## START Exercise input

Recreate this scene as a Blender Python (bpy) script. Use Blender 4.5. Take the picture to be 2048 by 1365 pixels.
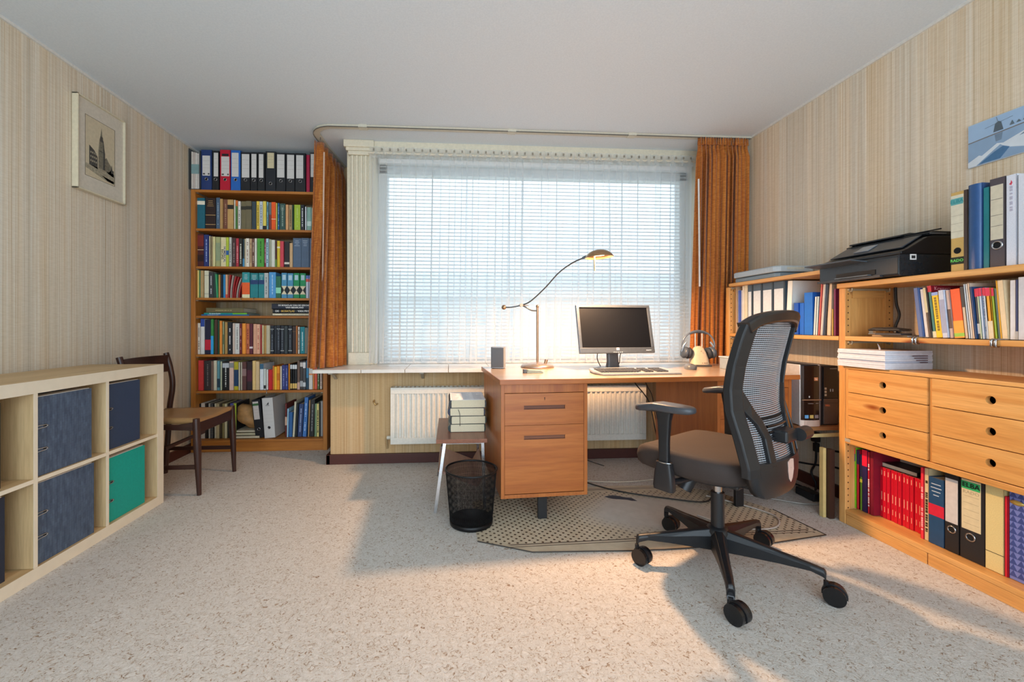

## END Exercise input
## START Exercise input

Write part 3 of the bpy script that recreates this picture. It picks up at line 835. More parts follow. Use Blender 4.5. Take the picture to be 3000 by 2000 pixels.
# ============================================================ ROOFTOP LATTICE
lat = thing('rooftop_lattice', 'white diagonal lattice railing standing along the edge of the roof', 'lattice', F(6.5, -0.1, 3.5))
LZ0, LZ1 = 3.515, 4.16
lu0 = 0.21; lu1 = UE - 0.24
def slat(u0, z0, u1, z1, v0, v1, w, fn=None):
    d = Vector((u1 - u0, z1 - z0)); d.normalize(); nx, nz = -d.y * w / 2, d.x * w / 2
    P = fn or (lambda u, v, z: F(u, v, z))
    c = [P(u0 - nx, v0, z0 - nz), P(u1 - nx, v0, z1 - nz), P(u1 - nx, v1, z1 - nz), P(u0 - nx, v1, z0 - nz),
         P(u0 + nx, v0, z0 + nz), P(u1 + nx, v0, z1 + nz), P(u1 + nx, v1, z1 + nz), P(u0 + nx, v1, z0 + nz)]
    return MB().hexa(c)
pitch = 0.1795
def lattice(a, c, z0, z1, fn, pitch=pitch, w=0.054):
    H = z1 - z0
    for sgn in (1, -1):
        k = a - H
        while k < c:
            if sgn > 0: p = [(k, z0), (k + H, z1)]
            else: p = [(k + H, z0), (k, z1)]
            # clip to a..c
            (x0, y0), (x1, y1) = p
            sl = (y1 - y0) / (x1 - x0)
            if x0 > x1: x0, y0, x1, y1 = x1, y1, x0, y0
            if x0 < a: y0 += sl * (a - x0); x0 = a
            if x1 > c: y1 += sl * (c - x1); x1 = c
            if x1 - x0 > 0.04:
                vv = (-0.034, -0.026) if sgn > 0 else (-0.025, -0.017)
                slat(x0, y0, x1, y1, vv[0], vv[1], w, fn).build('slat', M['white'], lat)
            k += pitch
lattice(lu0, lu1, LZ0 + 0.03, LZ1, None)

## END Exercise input

• [Short task]: What is the number of lines that hold the string "this"? Give it alone.

• [The solution]: 2